> **EXERCISE TASK**: Without the pictures, output the lines of the material from the very first through the one that holds "COL = sc.collection".

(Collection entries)
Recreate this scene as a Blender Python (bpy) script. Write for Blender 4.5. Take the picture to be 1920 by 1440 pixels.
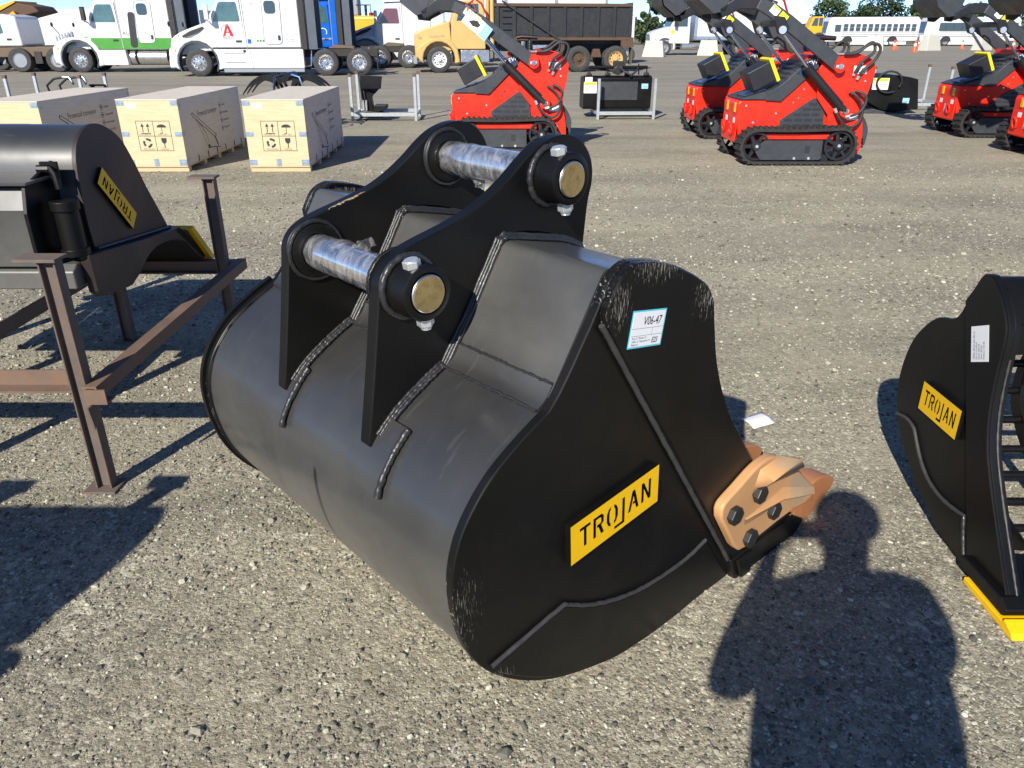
import bpy, math, random
import numpy as np
from mathutils import Vector, Matrix
random.seed(7)
R = math.radians
for o in list(bpy.data.objects): bpy.data.objects.remove(o)
sc = bpy.context.scene
COL = sc.collection

# ------------------------------------------------------------------ camera
CAM_H = 1.70
cd = bpy.data.cameras.new('camera'); cam = bpy.data.objects.new('camera', cd); COL.objects.link(cam)
cd.sensor_width = 36.0; cd.lens = 26.87; cd.clip_start = 0.02; cd.clip_end = 5000
cam.location = (0, 0, CAM_H); cam.rotation_euler = (R(90 - 24.83), 0, 0)
sc.camera = cam
# ------------------------------------------------------------------ sky and sun
SUN_AZ, SUN_EL = 23.0, 32.5          # shadows fall 23 degrees right of straight ahead
w = bpy.data.worlds.new('World'); sc.world = w; w.use_nodes = True
nt = w.node_tree; nt.nodes.clear()
sky = nt.nodes.new('ShaderNodeTexSky'); sky.sky_type = 'NISHITA'; sky.sun_disc = False
sky.sun_elevation = R(SUN_EL); sky.sun_rotation = R(180 + SUN_AZ)
sky.air_density = 0.35; sky.dust_density = 0.0; sky.ozone_density = 5.0
bg = nt.nodes.new('ShaderNodeBackground'); bg.inputs[1].default_value = 0.150
wo = nt.nodes.new('ShaderNodeOutputWorld')
nt.links.new(sky.outputs[0], bg.inputs[0]); nt.links.new(bg.outputs[0], wo.inputs[0])
sd = bpy.data.lights.new('sun', 'SUN'); sd.energy = 4.6; sd.angle = R(0.55); sd.color = (1.0, 0.945, 0.84)
sun = bpy.data.objects.new('sun', sd); COL.objects.link(sun)
TO_SUN = Vector((-math.sin(R(SUN_AZ)) * math.cos(R(SUN_EL)), -math.cos(R(SUN_AZ)) * math.cos(R(SUN_EL)), math.sin(R(SUN_EL))))
sun.rotation_euler = TO_SUN.to_track_quat('Z', 'Y').to_euler()
sun.location = TO_SUN * 60
vs = sc.view_settings
vs.view_transform = 'Standard'; vs.look = 'None'; vs.exposure = 0.60; vs.gamma = 1.0; vs.use_curve_mapping = False
sc.render.engine = 'CYCLES'

# ------------------------------------------------------------------ mesh helpers
class MB:
    def __init__(s): s.v = []; s.f = []; s.m = []
    def add(s, vs, fs, mi=0):
        o = len(s.v); s.v += [tuple(p) for p in vs]
        s.f += [tuple(i + o for i in f) for f in fs]; s.m += [mi] * len(fs); return s
    def box(s, x0, x1, y0, y1, z0, z1, mi=0, M=None):
        vs = [(x0,y0,z0),(x1,y0,z0),(x1,y1,z0),(x0,y1,z0),(x0,y0,z1),(x1,y0,z1),(x1,y1,z1),(x0,y1,z1)]
        if M is not None: vs = [M @ Vector(p) for p in vs]
        return s.add(vs, [(0,3,2,1),(4,5,6,7),(0,1,5,4),(1,2,6,5),(2,3,7,6),(3,0,4,7)], mi)
    def prism(s, pts, a0, a1, axis='y', mi=0, mi_cap=None, f=None):
        """extrude a 2D outline; axis y: (x,z) / axis x: (y,z) / axis z: (x,y). f(x,y,z) may remap"""
        area = sum(pts[i][0]*pts[(i+1)%len(pts)][1]-pts[(i+1)%len(pts)][0]*pts[i][1] for i in range(len(pts)))
        if area < 0: pts = list(reversed(pts))
        n = len(pts); k = {'y': lambda p, a: (p[0], a, p[1]), 'x': lambda p, a: (a, p[0], p[1]), 'z': lambda p, a: (p[0], p[1], a)}[axis]
        vs = [k(p, a0) for p in pts] + [k(p, a1) for p in pts]
        if f: vs = [f(*p) for p in vs]
        sides = [(i, (i+1) % n, n+(i+1) % n, n+i) for i in range(n)]
        caps = [tuple(reversed(range(n))), tuple(range(n, 2*n))]
        if axis == 'y': sides = [tuple(reversed(q)) for q in sides]; caps = [tuple(reversed(q)) for q in caps]
        if (a1 < a0): sides = [tuple(reversed(q)) for q in sides]; caps = [tuple(reversed(q)) for q in caps]
        o = len(s.v); s.v += vs
        s.f += [tuple(i+o for i in q) for q in sides]; s.m += [mi]*n
        s.f += [tuple(i+o for i in q) for q in caps]; s.m += [mi if mi_cap is None else mi_cap]*2
        return s
    def cyl(s, p0, p1, r0, r1=None, n=16, mi=0, cap=True, mi_cap=None):
        p0 = Vector(p0); p1 = Vector(p1); r1 = r0 if r1 is None else r1
        q = (p1-p0).to_track_quat('Z', 'Y'); vs = []
        for p, r in ((p0, r0), (p1, r1)):
            for i in range(n):
                a = 2*math.pi*i/n; vs.append(p + q @ Vector((r*math.cos(a), r*math.sin(a), 0)))
        fs = [(i, (i+1) % n, n+(i+1) % n, n+i) for i in range(n)]
        s.add(vs, fs, mi)
        if cap:
            o = len(s.v)-2*n
            s.f += [tuple(o+i for i in reversed(range(n))), tuple(o+n+i for i in range(n))]; s.m += [mi if mi_cap is None else mi_cap]*2
        return s
    def lathe(s, prof, p0, axis, n=32, mi=0, a0=0, a1=2*math.pi):
        """prof: list of (radius, height along axis) ; closed around"""
        p0 = Vector(p0); q = Vector(axis).to_track_quat('Z', 'Y'); k = len(prof); vs = []
        full = abs(a1-a0) > 6.28; m = n if full else n+1
        for i in range(m):
            a = a0+(a1-a0)*i/n
            for r, h in prof: vs.append(p0 + q @ Vector((r*math.cos(a), r*math.sin(a), h)))
        fs = []
        for i in range(n):
            j = (i+1) % m
            for t in range(k-1): fs.append((i*k+t, j*k+t, j*k+t+1, i*k+t+1))
        return s.add(vs, fs, mi)
    def tube(s, path, r, n=8, mi=0, closed=False, sx=1.0):
        P = [Vector(p) for p in path]; m = len(P); rr = r if isinstance(r, (list, tuple)) else [r]*m
        up = None; vs = []
        for i in range(m):
            t = (P[(i+1) % m]-P[i-1]) if closed else (P[min(i+1, m-1)]-P[max(i-1, 0)])
            if t.length < 1e-9: t = Vector((0, 0, 1))
            t.normalize()
            if up is None: up = t.orthogonal().normalized()
            up = (up - t*up.dot(t));
            if up.length < 1e-6: up = t.orthogonal()
            up.normalize(); b = t.cross(up)
            for j in range(n):
                a = 2*math.pi*j/n; vs.append(P[i] + up*(rr[i]*math.cos(a)) + b*(rr[i]*math.sin(a)))
        fs = []
        for i in range(m if closed else m-1):
            k = (i+1) % m
            for j in range(n): fs.append((i*n+j, i*n+(j+1) % n, k*n+(j+1) % n, k*n+j))
        if not closed: fs += [tuple(reversed(range(n))), tuple(range((m-1)*n, m*n))]
        return s.add(vs, fs, mi)
    def hexa(s, c, axis, r, h, mi=0):
        c = Vector(c); return s.cyl(c, c+Vector(axis).normalized()*h, r, r, 6, mi)
    def ball(s, c, r, n=10, mi=0, sc=(1, 1, 1)):
        c = Vector(c); m = n//2+1; vs = [c+Vector((0, 0, r*sc[2]))]; fs = []
        for i in range(1, m):
            t = math.pi*i/m
            for j in range(n):
                a = 2*math.pi*j/n; vs.append(c+Vector((r*sc[0]*math.sin(t)*math.cos(a), r*sc[1]*math.sin(t)*math.sin(a), r*sc[2]*math.cos(t))))
        vs.append(c-Vector((0, 0, r*sc[2])))
        for j in range(n): fs.append((0, 1+j, 1+(j+1) % n))
        for i in range(m-2):
            for j in range(n):
                a = 1+i*n; fs.append((a+j, a+n+j, a+n+(j+1) % n, a+(j+1) % n))
        a = 1+(m-2)*n
        for j in range(n): fs.append((a+j, len(vs)-1, a+(j+1) % n))
        return s.add(vs, fs, mi)
    def mesh(s, name, mats, smooth=None):
        me = bpy.data.meshes.new(name); me.from_pydata(s.v, [], s.f)
        for m in (mats if isinstance(mats, (list, tuple)) else [mats]): me.materials.append(m)
        if any(s.m): me.polygons.foreach_set('material_index', s.m)
        if smooth:
            me.polygons.foreach_set('use_smooth', [True]*len(me.polygons)); me.set_sharp_from_angle(angle=R(smooth))
        me.update(); return me
    def build(s, name, mats, parent=None, smooth=None, bevel=0, seg=2, label=None):
        return obj(name, s.mesh(name, mats, smooth), parent, bevel, seg, label)

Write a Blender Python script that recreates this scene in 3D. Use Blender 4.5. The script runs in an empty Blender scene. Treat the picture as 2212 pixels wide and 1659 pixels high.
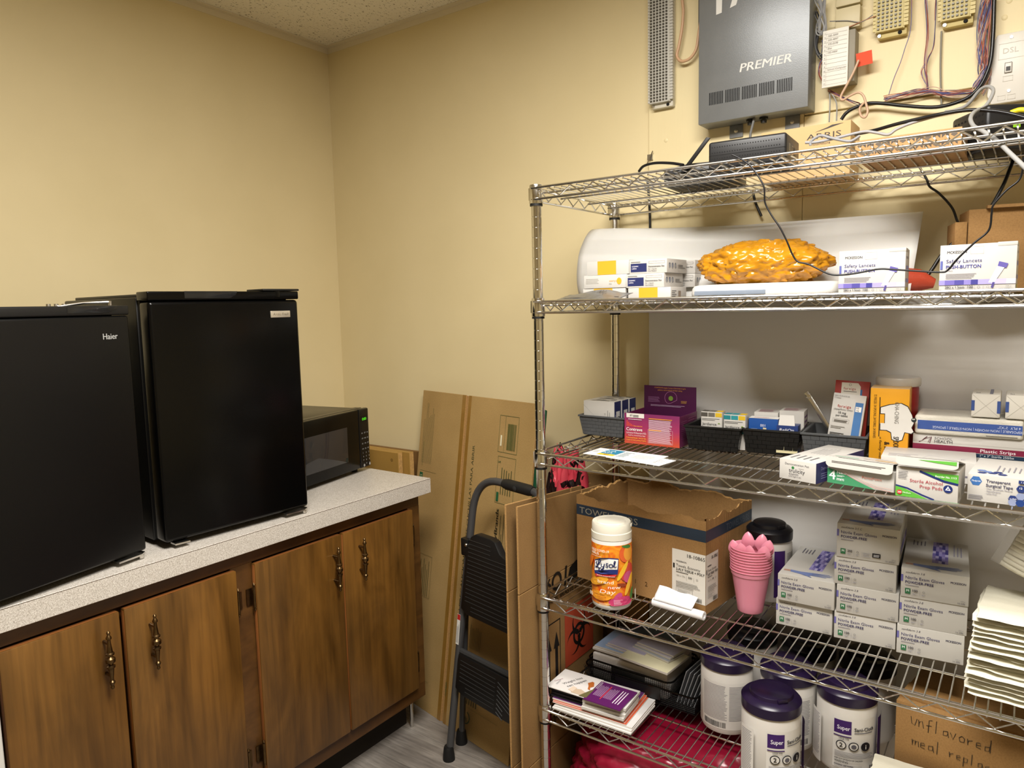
import bpy, bmesh, math, random
from mathutils import Vector, Matrix, noise
random.seed(7)
D = bpy.data
scene = bpy.context.scene
COL = scene.collection
pi = math.pi
def rad(a): return a * pi / 180

# ---------------------------------------------------------------- camera
cam = D.cameras.new('camera'); cam_ob = D.objects.new('camera', cam); COL.objects.link(cam_ob)
cam.sensor_fit = 'HORIZONTAL'; cam.sensor_width = 36.0
cam.lens = 1561.139 / 2212 * 36.0
cam.clip_start = 0.02
YAW, PITCH, ROLL = 0.626422, 0.108976, -0.022092
fw = Vector((-math.sin(YAW) * math.cos(PITCH), math.cos(YAW) * math.cos(PITCH), -math.sin(PITCH)))
rt = Vector((math.cos(YAW), math.sin(YAW), 0)); up = rt.cross(fw)
r2 = rt * math.cos(ROLL) + up * math.sin(ROLL); u2 = up * math.cos(ROLL) - rt * math.sin(ROLL)
mw = Matrix((r2, u2, -fw)).transposed().to_4x4(); mw.translation = (2.29872, -1.99171, 1.43)
cam_ob.matrix_world = mw
scene.camera = cam_ob
# ---------------------------------------------------------------- world, light, exposure
wd = D.worlds.new('world'); scene.world = wd; wd.use_nodes = True
wd.node_tree.nodes['Background'].inputs[0].default_value = (0.05, 0.05, 0.05, 1)
vs = scene.view_settings
vs.view_transform = 'Standard'; vs.look = 'None'; vs.gamma = 1; vs.use_curve_mapping = False
vs.exposure = EXPOSURE = 0.0
LX, LY, LZ = 1.95, -1.40, 2.425      # ceiling troffer
la = D.lights.new('troffer_tubes', 'AREA'); la.shape = 'RECTANGLE'; la.size = 1.16; la.size_y = 0.54
la.energy = 80; la.color = (1.0, 0.96, 0.91)
lo = D.objects.new('troffer_tubes', la); lo.location = (LX, LY, LZ - 0.012); COL.objects.link(lo)

# ---------------------------------------------------------------- materials
def lin(h):
    if not isinstance(h, str): return tuple(h)
    c = [int(h[i:i + 2], 16) / 255 for i in (0, 2, 4)]
    return tuple(x / 12.92 if x <= .04045 else ((x + .055) / 1.055) ** 2.4 for x in c)
MATS = {}
def mat(name, col='808080', rough=.5, metal=0, spec=.5, trans=0, sss=0, sssr=(.01, .006, .003), coat=0, emit=None, es=1,
        bump=None, var=None, ior=1.45, alpha=1):
    if name in MATS: return MATS[name]
    m = D.materials.new(name); m.use_nodes = True; nt = m.node_tree; b = nt.nodes['Principled BSDF']
    c = lin(col)
    b.inputs['Base Color'].default_value = (*c, 1); b.inputs['Roughness'].default_value = rough
    b.inputs['Metallic'].default_value = metal; b.inputs['Specular IOR Level'].default_value = spec
    b.inputs['IOR'].default_value = ior
    if trans: b.inputs['Transmission Weight'].default_value = trans
    if sss:
        b.inputs['Subsurface Weight'].default_value = sss; b.inputs['Subsurface Radius'].default_value = sssr
        b.inputs['Subsurface Scale'].default_value = 1
    if coat: b.inputs['Coat Weight'].default_value = coat; b.inputs['Coat Roughness'].default_value = .08
    if alpha < 1: b.inputs['Alpha'].default_value = alpha
    if emit: b.inputs['Emission Color'].default_value = (*lin(emit), 1); b.inputs['Emission Strength'].default_value = es
    N = nt.nodes.new; L = nt.links.new
    if bump or var:
        tc = N('ShaderNodeTexCoord')
    if var:   # (scale, amount)
        n = N('ShaderNodeTexNoise'); n.inputs['Scale'].default_value = var[0]; n.inputs['Detail'].default_value = 6
        L(tc.outputs['Object'], n.inputs['Vector'])
        r = N('ShaderNodeMapRange'); r.inputs[1].default_value = .3; r.inputs[2].default_value = .7
        r.inputs[3].default_value = 1 - var[1]; r.inputs[4].default_value = 1 + var[1]
        L(n.outputs[0], r.inputs[0])
        mx = N('ShaderNodeMix'); mx.data_type = 'RGBA'; mx.blend_type = 'MULTIPLY'; mx.inputs[0].default_value = 1
        mx.inputs[6].default_value = (*c, 1); L(r.outputs[0], mx.inputs[7]); L(mx.outputs[2], b.inputs['Base Color'])
    if bump:  # (scale, strength, distance)
        n = N('ShaderNodeTexNoise'); n.inputs['Scale'].default_value = bump[0]; n.inputs['Detail'].default_value = 4
        L(tc.outputs['Object'], n.inputs['Vector'])
        bp = N('ShaderNodeBump'); bp.inputs['Strength'].default_value = bump[1]; bp.inputs['Distance'].default_value = bump[2]
        L(n.outputs[0], bp.inputs['Height']); L(bp.outputs[0], b.inputs['Normal'])
    MATS[name] = m
    return m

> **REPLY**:
Recreate this scene as a Blender Python (bpy) script. Write for Blender 4.5. Take the picture to be 1920 by 1440 pixels.
import bpy, math, random
import numpy as np
from mathutils import Vector, Matrix
random.seed(7)
R = math.radians
for o in list(bpy.data.objects): bpy.data.objects.remove(o)
sc = bpy.context.scene
COL = sc.collection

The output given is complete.